Pecker will resume testimony where he is expected to detail the inner workings of a scheme he, Trump and his “fixer” lawyer Michael Cohen devised to buy up and bury bad news during the 2016 presidential election.

Trump is on trial for allegedly fudging business records to conceal a $130,000 payoff to Stormy Daniels made before the 2016 presidential election.

The 72-year-old ex-CEO of the Enquirer’s parent company, American Media Inc., is slated to continue his testimony around 11 a.m. — after a hearing over whether Trump, 77, breached the terms of a court order barring him from ripping jurors and witnesses online.

The Manhattan District Attorney’s Office says the ex-president violated the “gag order” at least 10 times, including by sharing a quote on Truth Social from a Fox News host which said, “they are catching undercover liberal activists lying to the judge” in order to get on the jury.

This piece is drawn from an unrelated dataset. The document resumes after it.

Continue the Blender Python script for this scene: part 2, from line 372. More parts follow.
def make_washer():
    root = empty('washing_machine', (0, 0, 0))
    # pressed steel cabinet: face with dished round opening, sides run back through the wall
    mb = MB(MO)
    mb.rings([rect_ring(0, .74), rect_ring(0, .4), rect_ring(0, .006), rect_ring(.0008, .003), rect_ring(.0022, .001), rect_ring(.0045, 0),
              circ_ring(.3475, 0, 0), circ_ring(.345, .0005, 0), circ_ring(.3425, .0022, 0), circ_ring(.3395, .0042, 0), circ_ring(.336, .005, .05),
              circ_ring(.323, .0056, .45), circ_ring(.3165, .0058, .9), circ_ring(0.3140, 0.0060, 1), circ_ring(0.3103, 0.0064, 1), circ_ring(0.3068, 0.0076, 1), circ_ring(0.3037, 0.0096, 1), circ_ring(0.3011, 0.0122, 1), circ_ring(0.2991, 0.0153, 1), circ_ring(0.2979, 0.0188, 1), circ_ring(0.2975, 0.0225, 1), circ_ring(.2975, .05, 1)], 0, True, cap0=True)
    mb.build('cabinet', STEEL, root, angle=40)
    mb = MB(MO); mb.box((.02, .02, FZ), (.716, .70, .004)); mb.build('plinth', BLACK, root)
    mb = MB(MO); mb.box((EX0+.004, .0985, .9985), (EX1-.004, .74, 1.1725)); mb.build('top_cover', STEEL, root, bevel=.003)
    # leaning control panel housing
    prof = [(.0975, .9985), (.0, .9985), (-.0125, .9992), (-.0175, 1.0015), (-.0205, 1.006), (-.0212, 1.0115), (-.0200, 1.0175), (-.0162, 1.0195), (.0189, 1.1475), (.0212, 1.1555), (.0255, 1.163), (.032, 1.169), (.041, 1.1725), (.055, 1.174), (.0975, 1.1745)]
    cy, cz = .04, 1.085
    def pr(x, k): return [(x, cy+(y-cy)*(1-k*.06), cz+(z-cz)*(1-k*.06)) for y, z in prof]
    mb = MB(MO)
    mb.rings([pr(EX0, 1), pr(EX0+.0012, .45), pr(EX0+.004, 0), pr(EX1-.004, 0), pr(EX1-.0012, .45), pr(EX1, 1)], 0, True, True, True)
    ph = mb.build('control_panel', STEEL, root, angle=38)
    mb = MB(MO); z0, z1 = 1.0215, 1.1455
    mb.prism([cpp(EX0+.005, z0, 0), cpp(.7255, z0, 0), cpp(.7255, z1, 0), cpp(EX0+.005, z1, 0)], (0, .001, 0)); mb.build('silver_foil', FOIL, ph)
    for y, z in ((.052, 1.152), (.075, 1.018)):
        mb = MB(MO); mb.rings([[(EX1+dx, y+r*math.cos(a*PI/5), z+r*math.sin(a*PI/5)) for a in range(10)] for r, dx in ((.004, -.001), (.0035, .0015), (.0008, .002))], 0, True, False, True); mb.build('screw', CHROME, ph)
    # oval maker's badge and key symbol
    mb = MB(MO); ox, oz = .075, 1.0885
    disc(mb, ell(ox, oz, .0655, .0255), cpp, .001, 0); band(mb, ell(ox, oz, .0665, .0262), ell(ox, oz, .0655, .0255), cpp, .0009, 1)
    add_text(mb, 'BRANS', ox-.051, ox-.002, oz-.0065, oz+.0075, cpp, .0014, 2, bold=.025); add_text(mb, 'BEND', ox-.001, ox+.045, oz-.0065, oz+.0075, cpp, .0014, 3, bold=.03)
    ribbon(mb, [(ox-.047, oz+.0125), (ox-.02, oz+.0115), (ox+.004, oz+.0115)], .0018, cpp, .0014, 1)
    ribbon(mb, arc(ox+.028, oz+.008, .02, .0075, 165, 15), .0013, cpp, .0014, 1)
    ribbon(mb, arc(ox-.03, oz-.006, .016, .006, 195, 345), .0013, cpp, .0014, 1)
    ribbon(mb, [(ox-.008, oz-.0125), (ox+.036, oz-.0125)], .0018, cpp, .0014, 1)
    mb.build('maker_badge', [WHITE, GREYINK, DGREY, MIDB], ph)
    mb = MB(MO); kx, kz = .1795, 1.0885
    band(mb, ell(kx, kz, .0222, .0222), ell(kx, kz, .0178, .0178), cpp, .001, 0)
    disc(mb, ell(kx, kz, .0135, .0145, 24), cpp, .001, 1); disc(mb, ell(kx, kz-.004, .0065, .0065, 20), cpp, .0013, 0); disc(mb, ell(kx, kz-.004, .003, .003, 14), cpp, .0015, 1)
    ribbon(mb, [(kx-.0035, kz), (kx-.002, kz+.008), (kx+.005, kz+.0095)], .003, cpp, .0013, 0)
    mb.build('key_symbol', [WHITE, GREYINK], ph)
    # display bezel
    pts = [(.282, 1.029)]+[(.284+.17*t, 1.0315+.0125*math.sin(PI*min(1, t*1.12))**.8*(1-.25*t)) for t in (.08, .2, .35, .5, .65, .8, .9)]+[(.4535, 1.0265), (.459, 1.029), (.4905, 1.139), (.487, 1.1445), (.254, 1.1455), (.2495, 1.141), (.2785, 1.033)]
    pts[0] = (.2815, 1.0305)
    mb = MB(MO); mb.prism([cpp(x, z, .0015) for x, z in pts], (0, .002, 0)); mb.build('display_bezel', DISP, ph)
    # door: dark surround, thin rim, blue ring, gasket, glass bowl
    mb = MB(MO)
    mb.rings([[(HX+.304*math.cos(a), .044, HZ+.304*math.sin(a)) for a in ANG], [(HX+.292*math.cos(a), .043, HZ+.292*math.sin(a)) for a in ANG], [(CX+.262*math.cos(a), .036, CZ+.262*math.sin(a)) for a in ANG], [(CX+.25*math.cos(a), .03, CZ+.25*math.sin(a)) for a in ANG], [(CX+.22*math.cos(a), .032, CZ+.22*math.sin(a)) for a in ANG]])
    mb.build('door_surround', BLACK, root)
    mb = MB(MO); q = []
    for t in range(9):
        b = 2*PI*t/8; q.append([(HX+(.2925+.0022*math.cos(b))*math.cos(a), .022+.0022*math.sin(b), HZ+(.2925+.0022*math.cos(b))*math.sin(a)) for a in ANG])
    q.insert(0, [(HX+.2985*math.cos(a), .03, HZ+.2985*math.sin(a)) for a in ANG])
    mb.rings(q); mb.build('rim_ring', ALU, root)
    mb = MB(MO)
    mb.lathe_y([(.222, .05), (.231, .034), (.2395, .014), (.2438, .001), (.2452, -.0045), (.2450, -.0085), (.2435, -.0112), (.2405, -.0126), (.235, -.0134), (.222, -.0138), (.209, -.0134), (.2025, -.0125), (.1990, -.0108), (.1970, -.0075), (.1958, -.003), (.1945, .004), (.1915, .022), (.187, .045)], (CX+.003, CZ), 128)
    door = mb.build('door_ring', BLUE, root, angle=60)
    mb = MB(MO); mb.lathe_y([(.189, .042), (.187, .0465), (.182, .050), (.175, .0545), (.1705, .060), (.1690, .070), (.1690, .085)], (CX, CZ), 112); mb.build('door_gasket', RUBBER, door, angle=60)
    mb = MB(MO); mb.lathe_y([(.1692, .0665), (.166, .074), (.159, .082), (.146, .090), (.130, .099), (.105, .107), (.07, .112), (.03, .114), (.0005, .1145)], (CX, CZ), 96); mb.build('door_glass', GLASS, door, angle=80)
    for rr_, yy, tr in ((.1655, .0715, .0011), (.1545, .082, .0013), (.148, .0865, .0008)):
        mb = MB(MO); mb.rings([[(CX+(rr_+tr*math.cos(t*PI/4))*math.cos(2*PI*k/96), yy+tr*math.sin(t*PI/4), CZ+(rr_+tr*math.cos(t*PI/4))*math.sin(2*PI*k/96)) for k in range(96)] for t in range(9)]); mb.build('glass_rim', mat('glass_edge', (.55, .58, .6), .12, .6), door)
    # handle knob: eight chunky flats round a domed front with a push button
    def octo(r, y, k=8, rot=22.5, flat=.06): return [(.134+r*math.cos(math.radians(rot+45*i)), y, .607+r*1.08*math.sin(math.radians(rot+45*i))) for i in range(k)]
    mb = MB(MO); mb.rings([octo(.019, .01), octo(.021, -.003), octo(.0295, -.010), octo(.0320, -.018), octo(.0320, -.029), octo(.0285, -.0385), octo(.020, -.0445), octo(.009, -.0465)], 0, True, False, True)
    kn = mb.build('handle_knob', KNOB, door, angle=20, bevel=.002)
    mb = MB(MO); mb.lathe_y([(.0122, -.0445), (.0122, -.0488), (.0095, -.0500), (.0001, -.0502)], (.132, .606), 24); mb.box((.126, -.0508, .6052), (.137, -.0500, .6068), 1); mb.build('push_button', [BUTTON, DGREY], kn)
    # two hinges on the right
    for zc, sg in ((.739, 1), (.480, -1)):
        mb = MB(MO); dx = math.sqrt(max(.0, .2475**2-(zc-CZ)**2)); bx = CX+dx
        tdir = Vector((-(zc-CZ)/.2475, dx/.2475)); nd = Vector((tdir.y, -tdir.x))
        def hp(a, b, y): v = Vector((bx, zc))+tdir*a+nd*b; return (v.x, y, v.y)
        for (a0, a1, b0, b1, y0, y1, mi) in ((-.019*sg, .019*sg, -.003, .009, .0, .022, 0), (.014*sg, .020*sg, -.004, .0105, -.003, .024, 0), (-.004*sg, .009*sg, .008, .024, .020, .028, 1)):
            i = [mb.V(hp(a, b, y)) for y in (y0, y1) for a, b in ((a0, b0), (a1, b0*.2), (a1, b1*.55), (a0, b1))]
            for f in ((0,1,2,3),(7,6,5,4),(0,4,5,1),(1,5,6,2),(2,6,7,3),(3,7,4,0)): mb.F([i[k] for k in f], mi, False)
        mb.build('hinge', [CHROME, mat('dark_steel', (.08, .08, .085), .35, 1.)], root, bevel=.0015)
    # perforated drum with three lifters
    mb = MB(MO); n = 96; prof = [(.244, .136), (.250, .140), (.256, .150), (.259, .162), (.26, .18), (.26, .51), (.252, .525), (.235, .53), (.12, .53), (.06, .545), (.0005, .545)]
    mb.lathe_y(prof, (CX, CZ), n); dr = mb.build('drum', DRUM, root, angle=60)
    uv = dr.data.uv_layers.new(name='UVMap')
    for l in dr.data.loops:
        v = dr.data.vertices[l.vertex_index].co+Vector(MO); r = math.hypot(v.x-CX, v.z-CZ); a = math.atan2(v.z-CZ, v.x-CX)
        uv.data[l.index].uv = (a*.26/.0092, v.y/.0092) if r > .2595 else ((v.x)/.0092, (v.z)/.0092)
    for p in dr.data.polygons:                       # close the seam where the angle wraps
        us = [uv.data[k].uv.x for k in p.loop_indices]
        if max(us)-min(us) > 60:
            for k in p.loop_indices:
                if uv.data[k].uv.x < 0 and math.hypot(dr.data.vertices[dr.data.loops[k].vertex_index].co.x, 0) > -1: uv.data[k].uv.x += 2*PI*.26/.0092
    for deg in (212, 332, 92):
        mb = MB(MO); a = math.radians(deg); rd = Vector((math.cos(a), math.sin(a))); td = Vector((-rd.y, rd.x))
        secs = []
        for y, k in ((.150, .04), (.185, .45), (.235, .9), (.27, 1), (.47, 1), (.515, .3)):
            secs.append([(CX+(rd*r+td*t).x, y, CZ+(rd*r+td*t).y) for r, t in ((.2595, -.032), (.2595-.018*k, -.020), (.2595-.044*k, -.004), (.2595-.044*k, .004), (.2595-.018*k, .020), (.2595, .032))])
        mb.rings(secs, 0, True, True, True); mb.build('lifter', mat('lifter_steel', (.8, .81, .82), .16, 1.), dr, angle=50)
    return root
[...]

Justice Juan Merchan, the trial judge, has cited concerns about the privacy of the panel of everyday Manhattanites on the jury — including two corporate lawyers, a retired wealth manager who loves yoga, and people who have expressed both admiration and disdain for Trump — who will decide his fate.

Trump was ordered to follow a limited gag order in March barring him from slamming expected trial witnesses, such as Daniels and his ex personal lawyer Michael Cohen.

However, after leaving court Monday he spoke directly about Cohen, saying: “When are they going to look at all the lies that Cohen did in the last trial? He got caught lying in the last trial. Pure lying,” referring to how the ex-lawyer admitted lying under oath in a 2018 case.

He’s still allowed to bash Merchan and Manhattan District Attorney Alvin Bragg — but is barred from ripping their families, according to the order. His lawyers have claimed his social media posts do not breach the terms of the order.

After the hearing wraps, Pecker is expected to be asked about allegedly huddling with Trump and Cohen at Trump Tower in 2015 to silence damaging stories about Trump — while ordering hit pieces on the real estate mogul’s political foes.

Prosecutors told jurors during Monday’s opening statements Monday Pecker helped orchestrate three “catch-and-kill schemes” — buying exclusive rights to potentially damaging stories and then never publishing them — on Trump’s behalf.

The $130,000 payoff to Daniels was one payment. The magazine also paid $150,000 for Playboy model Karen McDougal’s story about how she had an affair with Trump, but never published it.

A former doorman at Trump Tower, Dino Sajudin, claimed he had knowledge Trump had fathered a child out of wedlock and was also paid $30,000 — despite Enquirer staffers never seriously looking into his story, prosecutors say, which later turned out to be false.

Trump, who is required to attend every day of the trial in person, came face-to-face with his former ally Pecker as he first took the stand Monday — but the pair did not make eye contact.

Pecker only testified for 20 minutes before the judge called a break for a juror to make an emergency dentist appointment, and to give people sufficient time to prepare for the Jewish holiday of Passover.

Trump has pleaded not guilty to 34 counts of falsifying business records, which each carry a potential sentence of up to four years in prison.

The payoffs — also known as “hush money” — breached state election law and amount to a plot to interfere in the 2016 election by keeping damaging stories from voters, prosecutors say.

Court papers claim Trump lied on company files that he was reimbursing Cohen for “legal work” — when he was actually paying his fixer back for paying off Daniels.

Blasting the entire case outside of court Monday, Trump said: “This is a case in which you pay a lawyer and they call it a legal expense in the books. I got indicted for that.”

He also said instead of attending the trial he should be out campaigning for re-election.